Inside the suburban-style home, a nurse and a maid bustled in the kitchen. Although Mr. Lee seemed at ease, the armed guard lent an air of surveillance that made it difficult to entirely relax.

The house is a time capsule of late 1970s Hollywood. Decorated by his late wife, it is dotted with ceramic animals, carved figures in African and Asian styles, and large gilt-framed mirrors hung on mirrored walls. Empty hooks surrounded by dusty outlines sit amid prints and original works by noted artists — Joan Miró, Pablo Picasso, Alexander Calder, Salvador Dalí and Roy Lichtenstein — suggesting a home being slowly eroded.

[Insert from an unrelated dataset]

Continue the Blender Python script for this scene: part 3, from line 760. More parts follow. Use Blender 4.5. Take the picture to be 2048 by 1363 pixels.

“My wife, she’s the only person in the world that I would know of who would put a big mirror on top of a big mirror,” Mr. Lee said. “And when she was here, she had so many paintings, all over. Most of them have left now. My daughter took a lot of them, and a lot of them have gone elsewhere.”

On Friday, Lee filed suit against his former business manager, Jerardo Olivarez.

Following The Hollywood Reporter’s investigative piece on Lee being a potential victim of elder abuse by his inner circle, the comic book icon filed a complaint in Los Angeles Superior Court claiming that Jerardo Olivarez is only one of the “unscrupulous businessmen, sycophants and opportunists who saw a chance to take advantage of Lee’s despondent state of mind, kind heart and devotion to his craft” after the death of his wife in 2017. Lee, whose time working at Marvel in the 1960s led to the creation of characters such as Spider-Man and Iron Man, alleges that by managing his affairs, Olivarez caused him to lose “a tremendous among of money as money and assets were being transferred to Olivarez by Lee without Lee being aware these actions were being taken.” The amount of money the suit claims was transferred from Lee’s Merrill Lynch Account without permission was approximately $4.6 million. The suit even claims that Olivarez orchestrated a scheme to sell Lee’s blood as “collectibles” in Las Vegas without his permission.